Well, this was a surprise. My chapbook, Doctor of the World, just won the Finishing Line Press’s Open Competition! If you, like my brother-in-law, are not one of the poetry cognoscenti, and have to look up the term chapbook: it’s really just a short collection, usually under 30 pages.
Many years ago, my friend Harry Humes, in Kutztown, PA, published something chapbook-like for me as one of a series in his journal, Yarrow. I think I still have some copies somewhere. I just looked Harry up. He’s done so well since then, and well deserved. A sweet and generous man, 88 years old, a heck of a poet. He’s one of the people who boosted me on my way, who had confidence in me before I knew what I could do, myself.

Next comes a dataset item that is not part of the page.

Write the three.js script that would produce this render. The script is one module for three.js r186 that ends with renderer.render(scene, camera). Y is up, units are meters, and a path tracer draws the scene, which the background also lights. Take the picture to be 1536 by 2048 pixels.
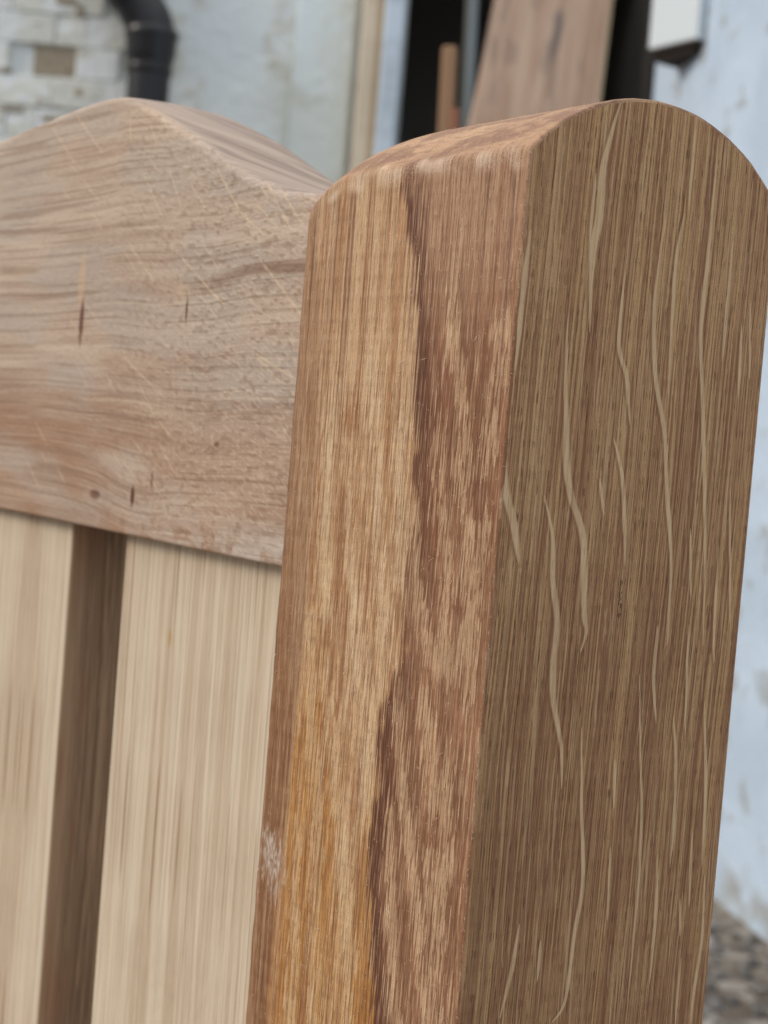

Doctor of the World is all prose poems. Again, a term non-poets might find mysterious. We’ve come to think of a poem as a language-object that leaves space at the end of the lines. And/or having rhyme, or a regular rhythm. A prose poem looks like prose but reads like poetry. You can find prose poems in the Bible, in Wordsworth, but the form is usually traced to the nineteenth century French symbolist writers like Charles Baudelaire. Rilke, Kafka, Neruda, and Paz all wrote prose poems, and in this country, William Carlos Williams and Gertrude Stein, James Wright and Charles Simic.
This is an age of overwhelmingly speedy transitions. Of boundarylessness, of slippage of forms. This is an age of sex change, of wearing tennis shoes with a tux. Sometimes it’s hard to tell what a poem is. Frankly, who cares? The label is not the issue. The issue is, are the words intimate, original, do they cause you to hear language differently, do they take you out of the mundane, do they take the top of your head off.
I don’t know why I have written so many prose poems. It isn’t the influence of other writers particularly. It’s more how I felt when I wrote them. I felt I was spinning a moment in time, tracing my mind in a way that kept going almost obsessively, refusing to pause until it was done.
Obsessive is the right word. I’d say this is the true nature of a prose poem. There’s something that wants to keep moving, all the way to the margin. That pressure. There are prose poems, a number of them, in my last book, Flying Through a Hole in the Storm.
The boundary between the poem and the lyrical essay is also slippery. The prose poem feels like a wadded-up (clean!) Kleenex, one part touching another in a seemingly random way, but you can feel the sense of it, a moment in the mind. A lyrical essay spreads the Kleenex out on the table, still wrinkled. The wrinkles are where it wanted to stop in its tracks and admire itself as a poem. The spread out is where it wanted to keep moving.
A chapbook has some advantage over a full-length collection. It’s short enough to read in one sitting, so it can feel cohesive, one voice. Not that a larger collection doesn’t have that, but the chapbook’s tone may be easier /quicker to feel. Like flash fiction, like the short story. A larger collection can give you what a novel does—a fuller sense of the world of the poet/poem, a marriage rather than an affair, something like that.
Really, I’m just as pleased to have this small collection as I am with a larger book. Meanwhile, my full-length collection is out there in the hands of editors. I’m hoping, as poets do. It’s nearly always 50% hope, 30% confidence, and 20% despair, or some variation. Then there’s my prose “diary” of moving into a senior living place. More waiting. It is always thus, unless you’re one of the Chosen Few who have a press panting for your next book.